There’s broad acceptance of the fact that climate change is in the here and now, rather than some distant, or even near, future. If it can’t be avoided, the best defense would be learning to live with it, and plans are emerging for just that coping strategy.
In its 271-page report, the University of Hawaii Community Design Center suggests some mitigations for Oahu’s highly urbanized south shore. These include everything from transit alternatives such as water taxis to promenades that extend over waterways that would reach farther inland.
Much of the document is devoted to reimagining the flood-prone Ala Wai Canal zone, in ways that don’t quite mesh with planning done so far.

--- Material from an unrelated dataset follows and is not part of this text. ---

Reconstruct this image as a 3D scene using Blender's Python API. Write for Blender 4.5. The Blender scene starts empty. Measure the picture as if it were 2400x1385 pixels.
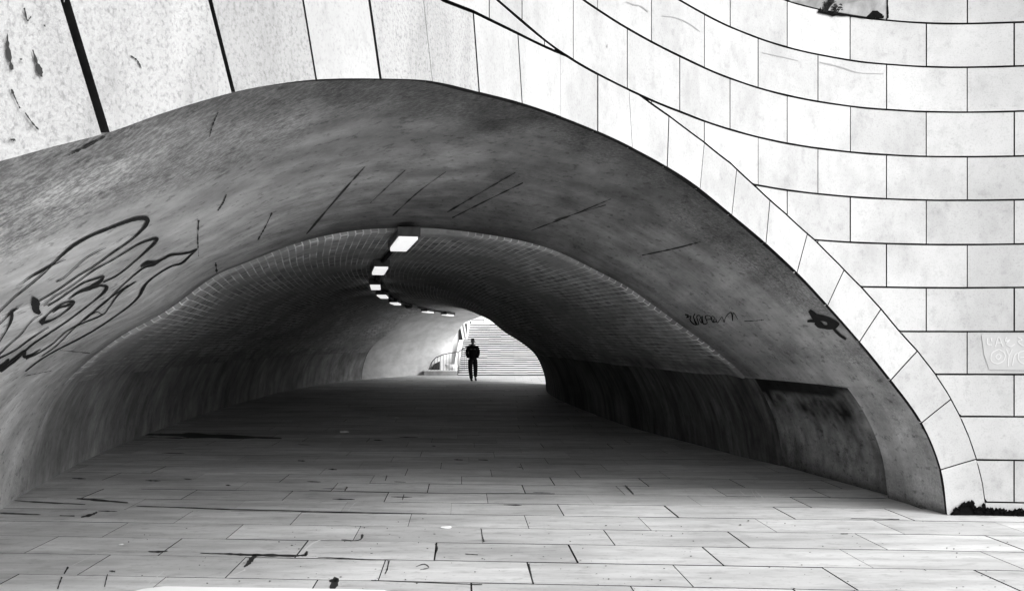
import bpy, bmesh, math, random
from mathutils import Vector, Matrix
from mathutils.bvhtree import BVHTree
random.seed(7)
S = bpy.context.scene
C = S.collection
R = math.radians
EYE = 1.64; F = 2333.0; XC = 1200.0; Y0 = 800.0     # eye height, focal length and horizon of the 2400 px photograph

# ------------------------------------------------------------------ materials
def mat(name, base, rough=.85, spec=.2, noise=(), bump=(), tone=None, emit=None, attr=None, extra=None):
    """noise: (scale, lo, hi, factor, stretch) multiplies the base; bump: (scale, strength, dist)"""
    m = bpy.data.materials.new(name); m.use_nodes = True
    nt = m.node_tree; N = nt.nodes; L = nt.links
    b = N['Principled BSDF']; b.inputs['Roughness'].default_value = rough
    b.inputs['Specular IOR Level'].default_value = spec
    if emit:
        b.inputs['Emission Color'].default_value = (1, 1, 1, 1); b.inputs['Emission Strength'].default_value = emit
    tc = N.new('ShaderNodeTexCoord')
    val = N.new('ShaderNodeValue'); val.outputs[0].default_value = base
    cur = val.outputs[0]
    def math_(op, a, bb, clamp=False):
        n = N.new('ShaderNodeMath'); n.operation = op; n.use_clamp = clamp
        for i, v in enumerate((a, bb)):
            if hasattr(v, 'is_output'): L.new(v, n.inputs[i])
            else: n.inputs[i].default_value = v
        return n.outputs[0]
    def noise_(scale, stretch, detail=6, coord='Object', ro=.6):
        mp = N.new('ShaderNodeMapping'); L.new(tc.outputs[coord], mp.inputs[0]); mp.inputs['Scale'].default_value = stretch
        n = N.new('ShaderNodeTexNoise'); n.inputs['Scale'].default_value = scale; n.inputs['Detail'].default_value = detail
        n.inputs['Roughness'].default_value = ro
        L.new(mp.outputs[0], n.inputs['Vector']); return n.outputs['Fac']
    def ramp(v, lo, hi, a=0., bb=1.):
        r = N.new('ShaderNodeMapRange'); r.inputs[1].default_value = lo; r.inputs[2].default_value = hi
        r.inputs[3].default_value = a; r.inputs[4].default_value = bb; L.new(v, r.inputs[0]); return r.outputs[0]
    for (sc, lo, hi, dark, st, co) in noise:
        cur = math_('MULTIPLY', cur, ramp(noise_(sc, st, coord=co), lo, hi, dark, 1.))
    if tone:
        a = N.new('ShaderNodeAttribute'); a.attribute_name = 'tone'
        cur = math_('MULTIPLY', cur, ramp(a.outputs['Fac'], 0, 1, tone[0], tone[1]))
    hgt = None
    if extra: cur, hgt = extra(N, L, tc, cur, math_, noise_, ramp)
    cb = N.new('ShaderNodeCombineColor')
    for i in range(3): L.new(cur, cb.inputs[i])
    L.new(cb.outputs[0], b.inputs['Base Color'])
    prev = None
    for (sc, stg, dist, st, co) in bump:
        bp = N.new('ShaderNodeBump'); bp.inputs['Strength'].default_value = stg; bp.inputs['Distance'].default_value = dist
        L.new(noise_(sc, st, 8, co, .65), bp.inputs['Height'])
        if prev: L.new(prev, bp.inputs['Normal'])
        prev = bp.outputs[0]
    if hgt is not None:
        bp = N.new('ShaderNodeBump'); bp.inputs['Strength'].default_value = .8; bp.inputs['Distance'].default_value = .01
        L.new(hgt, bp.inputs['Height'])
        if prev: L.new(prev, bp.inputs['Normal'])
        prev = bp.outputs[0]
    if prev: L.new(prev, b.inputs['Normal'])
    return m
ONE = (1, 1, 1)
def rough_patches(N, L, tc, cur, math_, noise_, ramp):
    # spalled, sandy patches whose grain is darker; 'worn' attribute says where the plaster has come off
    a = N.new('ShaderNodeAttribute'); a.attribute_name = 'worn'
    grain = noise_(38, ONE, 4, 'Object', .75)
    big = noise_(1.6, (1, .35, 1), 6)
    msk = math_('MULTIPLY', math_('ADD', a.outputs['Fac'], ramp(big, .5, .66, 0, .45)), 1.0, True)
    g = ramp(grain, .42, .62, .45, 1.06)
    mix = math_('ADD', math_('MULTIPLY', g, msk), math_('SUBTRACT', 1.0, msk))
    st = N.new('ShaderNodeAttribute'); st.attribute_name = 'stain_shade'
    flk = ramp(noise_(13, (1, .6, 1), 8, 'Object', .7), .36, .44, .55, 1.0)             # small dark pits and flakes
    lum = ramp(noise_(2.4, (1.2, .5, 1.2), 8, 'Object', .7), .35, .65, .72, 1.15)
    cur = math_('MULTIPLY', math_('MULTIPLY', math_('MULTIPLY', cur, flk), lum), math_('SUBTRACT', 1.0, st.outputs['Fac']))
    cur = math_('MULTIPLY', cur, mix)
    return cur, math_('MULTIPLY', grain, msk)
M = {}
M['stone'] = mat('pale_limestone', .47, .8, .2,
    [(1.1, .34, .60, .84, ONE, 'Object'), (4.2, .36, .52, .88, (1, 1, .7), 'Object'), (11, .30, .44, .86, ONE, 'Object'), (70, .30, .48, .80, ONE, 'Object')],
    [(90, .35, .004, ONE, 'Object')], tone=(.90, 1.04))
M['hewn'] = mat('rough_hewn_limestone', .42, .85, .2,
    [(1.9, .34, .58, .84, (1, 1, .5), 'Object'), (70, .32, .50, .66, ONE, 'Object'), (6, .36, .50, .84, (1, 1, .35), 'Object'), (24, .28, .38, .75, ONE, 'Object')],
    [(75, .8, .008, ONE, 'Object'), (16, .35, .01, ONE, 'Object')], tone=(.90, 1.04))
M['mortar'] = mat('joint_and_soffit_shade', .02, .95, .05, [(20, .3, .6, .5, ONE, 'Object')])
M['rot'] = mat('black_moss', .008, 1, 0, [(30, .3, .6, .5, ONE, 'Object')])
M['plaster'] = mat('grey_vault_concrete', .81, .9, .15,
    [(.55, .3, .7, .78, (1, .6, 1), 'Object'), (3.0, .3, .6, .84, (1.6, .25, 1), 'Object'), (18, .3, .5, .9, ONE, 'Object'), (1.0, .34, .62, .74, (.9, 1.7, 1), 'UV'), (3.2, .34, .56, .88, (.5, 1.3, 1), 'UV')],
    [(30, .35, .006, ONE, 'Object'), (7, .3, .015, (1, .5, 1), 'Object')], extra=rough_patches)
M['exitplaster'] = mat('pale_exit_concrete', .64, .9, .15,
    [(.5, .3, .7, .75, (1, .5, 1), 'Object'), (2.2, .3, .6, .75, (1, .4, 1.5), 'Object')], [(25, .3, .006, ONE, 'Object')])
def bricks(N, L, tc, cur, math_, noise_, ramp):
    bt = N.new('ShaderNodeTexBrick'); L.new(tc.outputs['UV'], bt.inputs['Vector'])
    bt.inputs['Scale'].default_value = 1; bt.inputs['Brick Width'].default_value = .26; bt.inputs['Row Height'].default_value = .088
    bt.inputs['Mortar Size'].default_value = .009; bt.inputs['Mortar Smooth'].default_value = .3; bt.inputs['Bias'].default_value = 0
    bt.inputs['Color1'].default_value = (.45, .45, .45, 1); bt.inputs['Color2'].default_value = (1, 1, 1, 1)
    bt.inputs['Mortar'].default_value = (1.65, 1.65, 1.65, 1)
    sp = N.new('ShaderNodeSeparateColor'); L.new(bt.outputs['Color'], sp.inputs[0])
    worn = ramp(noise_(1.1, (1, .5, 1), 5), .38, .58)     # mortar shows only where the soot is thin
    col = math_('ADD', math_('MULTIPLY', sp.outputs[0], worn), math_('MULTIPLY', math_('SUBTRACT', 1.0, worn), .75))
    # ragged upper edge of the render that was smeared over the lowest courses
    sx = N.new('ShaderNodeSeparateXYZ'); L.new(tc.outputs['UV'], sx.inputs[0])
    nz = math_('MULTIPLY', math_('SUBTRACT', noise_(1.3, (1, 1.4, 1), 6, 'UV', .65), .5), 1.9)
    a_ = ramp(math_('ADD', sx.outputs[1], nz), LDL, LDL+.55, 0., 1.); b_ = ramp(math_('ADD', sx.outputs[1], nz), LDR-.45, LDR+.05, 1., 0.)
    k_ = math_('MULTIPLY', a_, b_, True)
    smear = ramp(noise_(5, (1, .3, 1), 5, 'UV'), .34, .6, .30, .58)
    col = math_('ADD', math_('MULTIPLY', col, k_), math_('MULTIPLY', math_('SUBTRACT', 1.0, k_), smear))
    return math_('MULTIPLY', cur, col), math_('MULTIPLY', math_('SUBTRACT', 1.0, bt.outputs['Fac']), k_)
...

For example, the UH blueprint would have the Waikiki district revert, at least partially, to its original marshy form, with the existing golf course transforming into wetlands.
This contrasts starkly with the hardened barriers, such as a floodwall along the canal, that have been proposed by the U.S. Army Corps of Engineers.
Anticipating sea-level rise and other effects of climate change, such as the increasing intensity and frequency of storms, is now in the mainstream for Hawaii planners. This is further heightened by the policy positioning of the Biden administration, which has just rolled out an infrastructure wishlist funding climate-oriented improvements.
Attention is being paid to the impacts of seawalls on shoreline erosion patterns, and to the critical need for relocating substantial stretches of coastal roads inland.
These are pressures keenly felt along the Windward Coast — and in Makaha, residents have pressed for moving Farrington Highway away from the beach, rather than the temporary fix of replacing two existing bridges near the shore.
Meanwhile, state legislators have advanced measures such as Senate Concurrent Resolution 44, which would declare a “climate emergency” and urge state agencies to facilitate investments aimed at reducing carbon emissions, as part of mobilization for other climate goals. These aims seem almost an afterthought at this stage, but reinforcing resolve certainly can’t hurt.
And surely it’s clear that solutions will have to include out-of-the-box thinking, such as UH has proposed. It’s time to envision a Hawaii that no longer fights off its watery environment, but embraces it.